- _Task prompt_:
Transcribe the material in full, exactly as written.

- _Collected data_:

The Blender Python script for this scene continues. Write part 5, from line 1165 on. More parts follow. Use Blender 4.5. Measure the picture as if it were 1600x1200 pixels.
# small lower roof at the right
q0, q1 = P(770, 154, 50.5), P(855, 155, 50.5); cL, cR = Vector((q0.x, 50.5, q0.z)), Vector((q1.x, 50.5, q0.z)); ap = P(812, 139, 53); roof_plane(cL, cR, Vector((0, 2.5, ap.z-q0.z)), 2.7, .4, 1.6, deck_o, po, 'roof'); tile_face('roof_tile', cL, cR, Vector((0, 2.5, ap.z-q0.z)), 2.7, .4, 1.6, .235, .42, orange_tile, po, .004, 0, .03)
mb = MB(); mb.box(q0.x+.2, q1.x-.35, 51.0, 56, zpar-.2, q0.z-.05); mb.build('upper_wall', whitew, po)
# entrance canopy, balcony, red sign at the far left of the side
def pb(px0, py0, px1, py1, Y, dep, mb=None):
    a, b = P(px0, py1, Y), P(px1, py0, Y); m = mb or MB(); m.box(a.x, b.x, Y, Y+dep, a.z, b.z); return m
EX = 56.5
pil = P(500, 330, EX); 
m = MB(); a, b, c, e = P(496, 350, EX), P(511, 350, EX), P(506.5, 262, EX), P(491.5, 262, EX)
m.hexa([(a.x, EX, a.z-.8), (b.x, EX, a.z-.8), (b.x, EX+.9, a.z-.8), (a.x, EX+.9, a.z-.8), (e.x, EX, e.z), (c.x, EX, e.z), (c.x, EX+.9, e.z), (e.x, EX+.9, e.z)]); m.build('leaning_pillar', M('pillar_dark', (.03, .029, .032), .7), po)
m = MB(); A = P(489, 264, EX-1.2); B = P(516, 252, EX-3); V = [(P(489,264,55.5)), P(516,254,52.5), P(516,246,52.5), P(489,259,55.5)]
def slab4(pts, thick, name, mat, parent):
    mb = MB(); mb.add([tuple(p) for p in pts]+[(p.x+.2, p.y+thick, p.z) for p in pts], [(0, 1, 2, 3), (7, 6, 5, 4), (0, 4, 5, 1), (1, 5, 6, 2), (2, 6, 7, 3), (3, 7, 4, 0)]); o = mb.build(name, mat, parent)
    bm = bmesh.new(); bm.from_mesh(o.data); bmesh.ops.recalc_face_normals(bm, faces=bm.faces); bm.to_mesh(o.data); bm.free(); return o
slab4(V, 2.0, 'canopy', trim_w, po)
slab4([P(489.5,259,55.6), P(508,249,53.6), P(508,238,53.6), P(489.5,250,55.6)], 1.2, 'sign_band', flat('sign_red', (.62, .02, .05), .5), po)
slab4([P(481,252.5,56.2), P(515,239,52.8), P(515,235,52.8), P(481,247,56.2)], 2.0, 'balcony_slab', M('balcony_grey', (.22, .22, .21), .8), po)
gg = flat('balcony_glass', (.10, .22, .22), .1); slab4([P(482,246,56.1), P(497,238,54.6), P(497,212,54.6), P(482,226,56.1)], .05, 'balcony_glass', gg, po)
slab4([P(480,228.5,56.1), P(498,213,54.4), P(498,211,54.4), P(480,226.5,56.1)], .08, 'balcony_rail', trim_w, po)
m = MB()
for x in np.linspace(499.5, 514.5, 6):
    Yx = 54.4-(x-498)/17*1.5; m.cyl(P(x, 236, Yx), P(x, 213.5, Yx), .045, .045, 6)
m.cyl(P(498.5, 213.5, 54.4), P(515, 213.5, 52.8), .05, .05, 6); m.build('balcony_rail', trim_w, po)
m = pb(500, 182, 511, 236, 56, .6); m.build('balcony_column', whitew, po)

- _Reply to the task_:
The Blender Python script for this scene continues. Write part 5, from line 1165 on. More parts follow. Use Blender 4.5. Measure the picture as if it were 1600x1200 pixels.
# small lower roof at the right
q0, q1 = P(770, 154, 50.5), P(855, 155, 50.5); cL, cR = Vector((q0.x, 50.5, q0.z)), Vector((q1.x, 50.5, q0.z)); ap = P(812, 139, 53); roof_plane(cL, cR, Vector((0, 2.5, ap.z-q0.z)), 2.7, .4, 1.6, deck_o, po, 'roof'); tile_face('roof_tile', cL, cR, Vector((0, 2.5, ap.z-q0.z)), 2.7, .4, 1.6, .235, .42, orange_tile, po, .004, 0, .03)
mb = MB(); mb.box(q0.x+.2, q1.x-.35, 51.0, 56, zpar-.2, q0.z-.05); mb.build('upper_wall', whitew, po)
# entrance canopy, balcony, red sign at the far left of the side
def pb(px0, py0, px1, py1, Y, dep, mb=None):
    a, b = P(px0, py1, Y), P(px1, py0, Y); m = mb or MB(); m.box(a.x, b.x, Y, Y+dep, a.z, b.z); return m
EX = 56.5
pil = P(500, 330, EX); 
m = MB(); a, b, c, e = P(496, 350, EX), P(511, 350, EX), P(506.5, 262, EX), P(491.5, 262, EX)
m.hexa([(a.x, EX, a.z-.8), (b.x, EX, a.z-.8), (b.x, EX+.9, a.z-.8), (a.x, EX+.9, a.z-.8), (e.x, EX, e.z), (c.x, EX, e.z), (c.x, EX+.9, e.z), (e.x, EX+.9, e.z)]); m.build('leaning_pillar', M('pillar_dark', (.03, .029, .032), .7), po)
m = MB(); A = P(489, 264, EX-1.2); B = P(516, 252, EX-3); V = [(P(489,264,55.5)), P(516,254,52.5), P(516,246,52.5), P(489,259,55.5)]
def slab4(pts, thick, name, mat, parent):
    mb = MB(); mb.add([tuple(p) for p in pts]+[(p.x+.2, p.y+thick, p.z) for p in pts], [(0, 1, 2, 3), (7, 6, 5, 4), (0, 4, 5, 1), (1, 5, 6, 2), (2, 6, 7, 3), (3, 7, 4, 0)]); o = mb.build(name, mat, parent)
    bm = bmesh.new(); bm.from_mesh(o.data); bmesh.ops.recalc_face_normals(bm, faces=bm.faces); bm.to_mesh(o.data); bm.free(); return o
slab4(V, 2.0, 'canopy', trim_w, po)
slab4([P(489.5,259,55.6), P(508,249,53.6), P(508,238,53.6), P(489.5,250,55.6)], 1.2, 'sign_band', flat('sign_red', (.62, .02, .05), .5), po)
slab4([P(481,252.5,56.2), P(515,239,52.8), P(515,235,52.8), P(481,247,56.2)], 2.0, 'balcony_slab', M('balcony_grey', (.22, .22, .21), .8), po)
gg = flat('balcony_glass', (.10, .22, .22), .1); slab4([P(482,246,56.1), P(497,238,54.6), P(497,212,54.6), P(482,226,56.1)], .05, 'balcony_glass', gg, po)
slab4([P(480,228.5,56.1), P(498,213,54.4), P(498,211,54.4), P(480,226.5,56.1)], .08, 'balcony_rail', trim_w, po)
m = MB()
for x in np.linspace(499.5, 514.5, 6):
    Yx = 54.4-(x-498)/17*1.5; m.cyl(P(x, 236, Yx), P(x, 213.5, Yx), .045, .045, 6)
m.cyl(P(498.5, 213.5, 54.4), P(515, 213.5, 52.8), .05, .05, 6); m.build('balcony_rail', trim_w, po)
m = pb(500, 182, 511, 236, 56, .6); m.build('balcony_column', whitew, po)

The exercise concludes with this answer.